On December 27, Prime Minister al Maliki signed a directive consolidating FPS under control of the Interior Ministry, which will be responsible for registering personnel, standardizing uniforms and equipment, providing training and downsizing the force, This effort has yet to begin, but it will exceed the capability of the Interior Ministry unless U.S. money and muscle is applied. Most observers believe the number of FPS personnel should be reduced to around 45,000. If the INP and Border Police are transferred to Defense Ministry, the Interior Ministry could take over the management of the FPS as compensation.

V. Put the U.S. Justice Department In Charge

With completion of the U.S. military-led, force generation stage of the Iraq police assistance program, it is appropriate to reassess where responsibility for this program should be assigned. The U.S. military's takeover of responsibility for training indigenous police in Iraq was unprecedented. Beginning with Operation Just Cause in Panama, responsibility for police training in post-conflict interventions was always assigned to the Department of Justice with policy guidance from the Department of State. The Justice Department’s international police training program has the expertise and experience and should be given this program. This will be a major task, since more than 30,000 new police will be required annually to maintain current force levels.

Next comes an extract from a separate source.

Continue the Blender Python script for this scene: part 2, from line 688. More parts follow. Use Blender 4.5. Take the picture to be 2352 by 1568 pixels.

Justice already is responsible for upgrading Iraqi courts, assisting the Iraqi prison system, and training an Iraqi marshals service to protect the judiciary. According to the Defense Department’s March 2007 report to Congress, the prison system generally meets international standards and functions effectively, while corruption in the judiciary is below other parts of the judicial system. Giving the Department of Justice the lead for police assistance would consolidate U.S. efforts under the leadership of a single department and help create the rule of law in Iraq.

 

The views expressed in this testimony are those of the author, not the U.S. Institute of Peace, which does not take positions on policy issues.